Mali: violenze e scontri, organizzazione Peul preoccupata

di claudia

L’organizzazione culturale Peul, Tabital Pulaaku Mali, ha condannato tutti gli attacchi all’esercito maliano, “che sono stati numerosi nelle ultime settimane”, si legge in una dichiarazione rilasciata ieri e ripresa anche da Radio France Internationale (Rfi). Tabital Pulaaku ha quindi espresso la propria preoccupazione e ha dichiarato di pregare per le vittime militari e civili.

L’organizzazione comunitaria Peul deplora anche il fatto che a suo avviso questi attacchi servano da pretesto per “la crescita di un sentimento di odio” e di “appelli alla violenza”, in particolare contro i Peul.

Tabital Pulaaku afferma però di aver anche “registrato molti casi di arresti” definiti “arbitrari” e “ingiustificati” e che denotano, secondo l’associazione, “stigmatizzazione”. “Non tutti i Peul sono jihadisti”, “non tutti i jihadisti sono Peul”, hanno affermato.

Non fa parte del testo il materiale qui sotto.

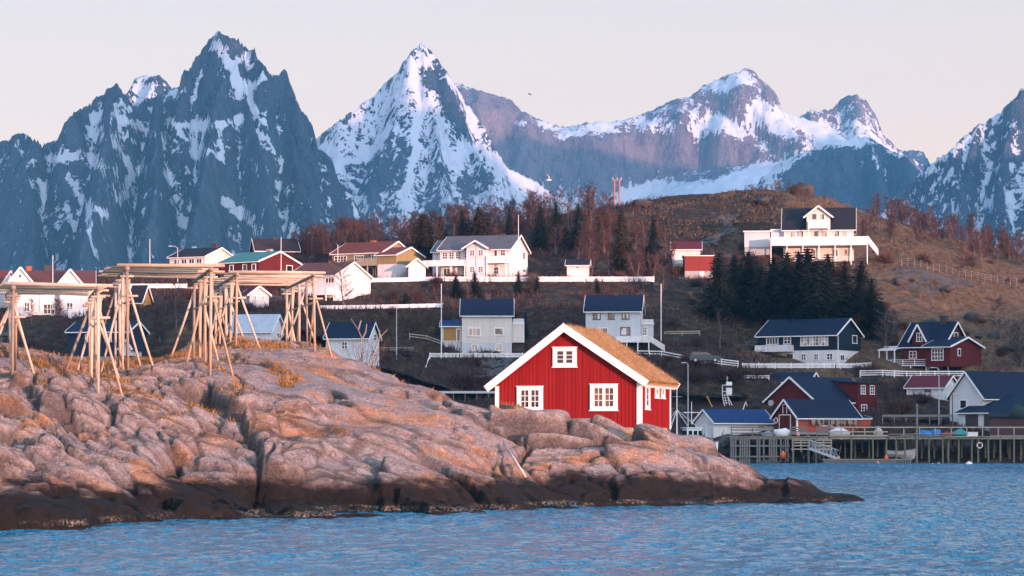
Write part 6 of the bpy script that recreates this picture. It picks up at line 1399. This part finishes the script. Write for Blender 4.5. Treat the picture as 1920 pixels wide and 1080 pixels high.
for py in (741, 734, 722): z_ = ml(0, py).z; q.bar((a_.x, -.45, z_), (b_.x, -.45, z_), .05, .07)
q.build('railing', M['white'], o); q = MB(); q.box(a_.x + .3, b_.x + .02, -.47, -.43, ml(0, 727).z, ml(0, 723).z); q.build('band', M['dark_wood'], o)
q = MB(); c_ = ml(1363.5, 716); q.tube([c_ + Vector((0, 0, 0)), ml(1363.5, 705)], .05, 5); q.bar(ml(1361, 709), ml(1366, 709), .05, .05); q.build('aerial', M['metal'], o)
q = MB(); q.tube([ml(1326, 744), ml(1339, 770)], .08, 6); q.bar(ml(1324, 744), ml(1328.5, 744), .06, .08); q.build('derrick', simple('yellow_derrick', (.42, .26, .05), .7, .2), o)
# gulls
def gull(px, py, D, span, bank, rz, mats, label, wings):
    o = empty('gull', W(px, py, D), rz, label, 'bird'); o.rotation_euler = (bank, .1, rz); s = span / 1.2
    q = MB(); q.tube([(.26*s, 0, .03*s), (.2*s, 0, .04*s), (.1*s, 0, .02*s), (-.08*s, 0, 0), (-.2*s, 0, 0), (-.3*s, 0, .01*s)], [.012*s, .04*s, .065*s, .075*s, .045*s, .02*s], 9)
    q.add([(-.26*s, -.03*s, .012*s), (-.26*s, .03*s, .012*s), (-.38*s, .07*s, .012*s), (-.38*s, -.07*s, .012*s)], [(0, 1, 2, 3), (3, 2, 1, 0)]); q.build('body', mats[0], o, True)
    for sg in (-1, 1):
        z1, z2 = wings; q = MB(); L = [(.1, .04, .02, .16), (.14, .28, z1, .15), (.03, .46, (z1 + z2)/2, .1), (-.1, .6, z2, .02)]
        vs = []
        for x, y, z, c in L: vs += [(x*s, sg*y*s, z*s + .012*s), ((x - c)*s, sg*y*s, z*s), (x*s, sg*y*s, z*s - .006*s)]
        fs = []
        for i in range(3):
            for k in range(3): fs.append((i*3+k, (i+1)*3+k, (i+1)*3+(k+1)%3, i*3+(k+1)%3))
        q.add(vs, fs + [(0, 1, 2), (9, 11, 10)]); q.build('wing', mats[1], o)
    q = MB(); q.tube([(.255*s, 0, .03*s), (.31*s, 0, .015*s)], [.014*s, .004*s], 6); q.build('beak', simple('yellow_beak', (.5, .3, .05), .5, .1), o)
gull(993.5, 177, 330, .85, .25, 2.6, (simple('dark_feathers', (.05, .05, .055), .8), simple('dark_wing_feathers', (.06, .06, .065), .8)), 'small dark gull gliding high in the sky between the peaks', (.14, .05))
gull(1029, 338, 250, 1.15, -.35, -.3, (simple('white_feathers', (.78, .74, .7), .7, .05), simple('pale_grey_wing_feathers', (.62, .60, .58), .7, .1)), 'white gull in flight lit by the low sun before the cliff', (.22, .34))
# ================================================================== LIGHT, SKY, CAMERA
w = bpy.data.worlds.new('World'); sc.world = w; w.use_nodes = True
nt = w.node_tree; bg = nt.nodes['Background']
sky = nt.nodes.new('ShaderNodeTexSky'); sky.sky_type = 'NISHITA'; sky.sun_disc = False
sun_dir = Vector((SUN_SX, -1, math.tan(SUN_EL) * math.sqrt(1 + SUN_SX**2))).normalized()   # towards the sun
sky.sun_elevation = SUN_EL; sky.sun_rotation = math.atan2(sun_dir.x, sun_dir.y)
sky.air_density = 1.0; sky.dust_density = 1.0; sky.ozone_density = 2.0
SKY_STRENGTH, EXPO = .15, 1.0
GLOW = (1.95, 1.8, 1.8)
tc = nt.nodes.new('ShaderNodeTexCoord'); sx = nt.nodes.new('ShaderNodeSeparateXYZ'); nt.links.new(tc.outputs['Generated'], sx.inputs[0])
rp = nt.nodes.new('ShaderNodeValToRGB'); nt.links.new(sx.outputs['Z'], rp.inputs[0]); el = rp.color_ramp.elements
ST = [(0., (2.05, 1.17, .76)), (.06, (1.84, 1.14, .76)), (.105, (1.50, 1.05, .76)), (.155, (1.17, .94, .81)), (.22, (.72, .84, 1.02)), (.45, (.42, .80, 1.38)), (1., (.40, .80, 1.50))]
while len(el) < len(ST): el.new(.5)
for e, (p_, c_) in zip(el, ST): e.position = p_; e.color = c_ + (1,)
gn = nt.nodes.new('ShaderNodeMix'); gn.data_type = 'RGBA'; gn.blend_type = 'MULTIPLY'; gn.inputs[0].default_value = 1
k_ = 1 / (SKY_STRENGTH * 2 ** EXPO); nt.links.new(rp.outputs[0], gn.inputs[6]); gn.inputs[7].default_value = (k_, k_, k_, 1)
mx = nt.nodes.new('ShaderNodeMix'); mx.data_type = 'RGBA'; mx.inputs[0].default_value = .84
nt.links.new(sky.outputs[0], mx.inputs[6]); nt.links.new(gn.outputs[2], mx.inputs[7])
# the afterglow round the sun, behind the camera
vm = nt.nodes.new('ShaderNodeVectorMath'); vm.operation = 'DOT_PRODUCT'; nt.links.new(tc.outputs['Generated'], vm.inputs[0]); vm.inputs[1].default_value = sun_dir
mr = nt.nodes.new('ShaderNodeMapRange'); mr.interpolation_type = 'SMOOTHSTEP'; nt.links.new(vm.outputs['Value'], mr.inputs[0])
for i_, v_ in ((1, -.1), (2, 1.), (3, 0.), (4, 1.)): mr.inputs[i_].default_value = v_
gl = nt.nodes.new('ShaderNodeMix'); gl.data_type = 'RGBA'; gl.blend_type = 'ADD'; gl.inputs[0].default_value = 1
sc_ = nt.nodes.new('ShaderNodeMix'); sc_.data_type = 'RGBA'; nt.links.new(mr.outputs[0], sc_.inputs[0]); sc_.inputs[6].default_value = (0, 0, 0, 1); sc_.inputs[7].default_value = (GLOW[0]*k_, GLOW[1]*k_, GLOW[2]*k_, 1)
nt.links.new(mx.outputs[2], gl.inputs[6]); nt.links.new(sc_.outputs[2], gl.inputs[7])
nt.links.new(gl.outputs[2], bg.inputs[0]); bg.inputs[1].default_value = SKY_STRENGTH
sl = bpy.data.lights.new('sun', 'SUN'); sl.energy = 5.0; sl.angle = math.radians(.55); sl.color = (1.0, .47, .37)
so = bpy.data.objects.new('sun', sl); COL.objects.link(so); so.rotation_euler = sun_dir.to_track_quat('Z', 'Y').to_euler()
cam = bpy.data.cameras.new('camera'); co = bpy.data.objects.new('camera', cam); COL.objects.link(co)
co.location = (0, 0, CH); co.rotation_euler = (math.pi/2, 0, 0)
cam.sensor_width = 36; cam.lens = F / 1920 * 36; cam.shift_y = (HY - 540) / 1920
cam.clip_start = 1; cam.clip_end = 20000
sc.camera = co
vs = sc.view_settings; vs.view_transform = 'Standard'; vs.look = 'None'; vs.gamma = 1; vs.exposure = EXPO; vs.use_curve_mapping = False
sc.cycles.max_bounces = 5; sc.cycles.diffuse_bounces = 3; sc.cycles.glossy_bounces = 2; sc.cycles.transparent_max_bounces = 4
sc.cycles.use_denoising = True
sc.cycles.caustics_reflective = False; sc.cycles.caustics_refractive = False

L’associazione respinge anche le accuse di collusione con gruppi terroristici in aree fuori dal controllo dello Stato. Ciò è particolarmente vero in molti villaggi del Mali centrale, dove domina la katiba Macina, guidata da Amadou Kouffa e membro del Jnim, il Gruppo per il sostegno dell’Islam e dei musulmani, legato ad al-Qaeda. “Nelle aree sotto occupazione jihadista, le popolazioni sono sottomesse contro la loro volontà”, ricorda l’associazione, e “sottomissione non significa adesione”. Tabital Pulaaku chiede il rilascio di diverse decine di Peul arrestati senza che sia stato stabilito alcun legame con i gruppi terroristici.

Il documento chiede inoltre di indagare sull’assassinio di 16 notabili Peul nella frazione di Zanancoro, lo scorso giugno, sul “rapimento e la detenzione” nel campo militare di Alatona, nel circolo di Niono, di “diverse decine di persone per più di due mesi” e sull’”arresto e la detenzione” di 21 abitanti del villaggio di Diaba, vicino a Sofara.

Infine, l’associazione chiede al primo ministro Choguel Maiga, che lo scorso aprile ha parlato di una “ribellione Peul” in preparazione in Mali, e soprattutto al presidente di transizione, il colonnello Assimi Goita, di pronunciare rapidamente “un discorso di pacificazione”.